Ms Newton, vice chairwoman of the residents' group, has been leading efforts to ensure those displaced have adequate supplies and shelter.
She told the Press Association: "People are in different accommodation that is not appropriate for their need and in hotels that have different amount of availability.
"There are the blocks that are inhabitable, they have been allowed to go back home, but they've got no hot water so there's a boiler being built by the military on the ground right now.
"They can go back, but do they want to go back? There's some exposed gas pipes, the health and safety aspect is so dodgy.
"Across the borough, the only accommodation you have that is free is stuff that is just not appropriate for people's mobility and vulnerabilities, that is why they are all stuck in hotels.
"It's a total mess."
She said her group has been in contact with hotel associations hoping to reach an arrangement so that those left destitute after the disaster do not "keep getting moved on".
Issues residents have had to endure include being collected by a shuttle bus to take their children to school which had "Grenfell residents" written on the front, Ms Newton said.
A spokesman for the Grenfell Response Team said: "The hot water boiler which serves Grenfell Tower and surrounding properties was located under the tower and completely destroyed by the fire.
"Work has commenced on fitting a new temporary boiler over the weekend and we are working hard to get hot water running within the next week. We are offering hotel accommodation to any residents affected until we can fix this.
"We are continuing to work with residents and other hotels to secure accommodation for as long as necessary and we continue to help these residents with their relocation needs."
As the Government continued to scrutinise fire safety at other high-rise blocks, it emerged the chairman of an expert panel had previously advised against retro-fitting sprinklers in such buildings.
An independent panel will convene to suggest immediate safety action, chaired by former London fire commissioner Sir Ken Knight, who compiled a report on the Lakanal House fire in Camberwell.
In his report on the blaze, which killed three women and three children in 2009, to the Department for Communities and Local Government, he wrote: "It is not considered as practical or economically viable to make a requirement for the retrospective fitting of fire suppression systems to all current high-rise residential buildings.
"However it is a matter for individual housing owners and landlords to decide if automatic fire suppression is required as part of their fire safety strategy based on their fire risk assessment."

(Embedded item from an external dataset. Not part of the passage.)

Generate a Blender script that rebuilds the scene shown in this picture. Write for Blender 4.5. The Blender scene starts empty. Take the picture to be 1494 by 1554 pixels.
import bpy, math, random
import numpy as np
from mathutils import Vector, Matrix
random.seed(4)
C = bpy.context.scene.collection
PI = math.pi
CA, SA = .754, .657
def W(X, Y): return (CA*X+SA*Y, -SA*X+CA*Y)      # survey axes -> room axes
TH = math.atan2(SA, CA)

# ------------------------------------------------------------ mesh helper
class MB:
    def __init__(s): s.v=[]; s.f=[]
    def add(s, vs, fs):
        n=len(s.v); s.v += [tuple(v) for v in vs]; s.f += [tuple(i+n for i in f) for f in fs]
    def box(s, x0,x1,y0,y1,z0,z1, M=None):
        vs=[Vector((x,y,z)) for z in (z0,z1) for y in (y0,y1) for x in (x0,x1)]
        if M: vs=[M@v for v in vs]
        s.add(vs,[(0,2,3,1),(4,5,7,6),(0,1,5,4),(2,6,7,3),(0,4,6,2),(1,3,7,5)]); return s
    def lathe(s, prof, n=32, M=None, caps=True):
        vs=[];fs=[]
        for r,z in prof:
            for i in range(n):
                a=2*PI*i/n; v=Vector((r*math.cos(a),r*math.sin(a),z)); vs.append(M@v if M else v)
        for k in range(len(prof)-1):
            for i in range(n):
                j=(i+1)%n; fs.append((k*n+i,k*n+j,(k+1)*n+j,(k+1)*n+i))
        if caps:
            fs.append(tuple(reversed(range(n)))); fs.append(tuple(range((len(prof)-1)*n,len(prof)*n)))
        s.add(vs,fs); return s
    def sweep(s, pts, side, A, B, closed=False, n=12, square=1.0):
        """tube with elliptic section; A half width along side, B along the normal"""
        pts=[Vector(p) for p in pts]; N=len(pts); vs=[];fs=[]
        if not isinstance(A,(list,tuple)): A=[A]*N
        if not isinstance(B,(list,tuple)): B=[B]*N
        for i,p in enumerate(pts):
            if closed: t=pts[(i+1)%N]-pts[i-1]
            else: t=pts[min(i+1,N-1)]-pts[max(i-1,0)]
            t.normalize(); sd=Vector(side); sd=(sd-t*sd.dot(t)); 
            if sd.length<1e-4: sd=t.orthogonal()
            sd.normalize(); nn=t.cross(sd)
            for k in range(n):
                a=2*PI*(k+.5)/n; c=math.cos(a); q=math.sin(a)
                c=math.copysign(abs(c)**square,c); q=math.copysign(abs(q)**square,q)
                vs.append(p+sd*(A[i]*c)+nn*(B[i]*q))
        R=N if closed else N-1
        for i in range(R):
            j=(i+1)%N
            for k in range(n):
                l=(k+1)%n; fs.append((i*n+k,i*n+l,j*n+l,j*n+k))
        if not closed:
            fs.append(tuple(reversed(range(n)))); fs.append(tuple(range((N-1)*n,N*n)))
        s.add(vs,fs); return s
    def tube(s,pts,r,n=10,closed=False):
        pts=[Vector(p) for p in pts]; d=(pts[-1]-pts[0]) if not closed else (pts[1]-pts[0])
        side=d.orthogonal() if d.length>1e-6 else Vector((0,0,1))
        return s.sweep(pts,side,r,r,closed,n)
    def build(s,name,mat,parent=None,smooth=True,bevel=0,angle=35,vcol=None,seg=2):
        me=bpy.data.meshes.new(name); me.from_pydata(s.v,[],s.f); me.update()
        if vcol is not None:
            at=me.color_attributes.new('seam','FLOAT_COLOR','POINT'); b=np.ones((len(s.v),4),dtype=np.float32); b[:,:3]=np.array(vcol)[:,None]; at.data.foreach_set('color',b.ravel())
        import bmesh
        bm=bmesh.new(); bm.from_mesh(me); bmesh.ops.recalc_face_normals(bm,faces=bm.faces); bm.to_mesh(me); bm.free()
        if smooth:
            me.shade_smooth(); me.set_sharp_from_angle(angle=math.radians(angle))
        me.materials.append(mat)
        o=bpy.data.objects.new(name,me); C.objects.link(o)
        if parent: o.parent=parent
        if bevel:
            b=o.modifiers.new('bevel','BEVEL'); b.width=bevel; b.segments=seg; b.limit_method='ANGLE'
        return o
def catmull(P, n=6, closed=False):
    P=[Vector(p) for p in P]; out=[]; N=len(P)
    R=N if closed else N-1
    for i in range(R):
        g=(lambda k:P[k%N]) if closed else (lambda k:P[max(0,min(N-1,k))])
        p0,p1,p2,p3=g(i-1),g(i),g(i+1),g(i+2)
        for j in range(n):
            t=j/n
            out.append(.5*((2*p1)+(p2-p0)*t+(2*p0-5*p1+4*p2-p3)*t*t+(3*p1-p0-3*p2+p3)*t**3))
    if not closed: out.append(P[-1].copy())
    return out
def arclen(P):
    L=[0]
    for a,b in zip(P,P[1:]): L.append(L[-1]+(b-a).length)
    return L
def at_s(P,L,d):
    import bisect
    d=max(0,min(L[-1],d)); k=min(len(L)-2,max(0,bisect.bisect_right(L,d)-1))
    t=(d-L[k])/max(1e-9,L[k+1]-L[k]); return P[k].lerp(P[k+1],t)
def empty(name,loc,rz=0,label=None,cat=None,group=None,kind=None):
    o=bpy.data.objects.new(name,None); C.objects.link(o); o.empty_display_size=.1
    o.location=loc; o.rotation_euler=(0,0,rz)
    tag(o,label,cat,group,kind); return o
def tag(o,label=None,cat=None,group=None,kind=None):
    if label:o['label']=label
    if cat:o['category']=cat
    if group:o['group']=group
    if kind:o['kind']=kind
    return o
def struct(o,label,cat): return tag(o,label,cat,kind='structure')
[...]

Sprinklers and cladding are expected to be among the details analysed by a public inquiry into the fire.
The appointment of an expert panel was announced on Tuesday to "advise on any immediate measures that can be put in place to make buildings safe".
It will be made up of building and fire safety experts, including the chief executive of the Building Research Establishment, Peter Bonfield, the chairman of the National Fire Chiefs Council, Roy Wilsher, and president of the Royal Institution of Chartered Surveyors Amanda Clack
They are due to have their first meeting this week.
Announcing the appointment of the expert panel, Communities Secretary Sajid Javid said: "It's absolutely right that there will be an independent public inquiry to get to the truth about what happened and who was responsible for the Grenfell Tower tragedy."
On Wednesday, a second tranche of inquests into people who died in the north Kensington tower tragedy are expected to open at Westminster Coroner's Court.
More than £32,000 was raised in a charity auction which will see a character in a new Philip Pullman book named after a teenager feared dead in the fire.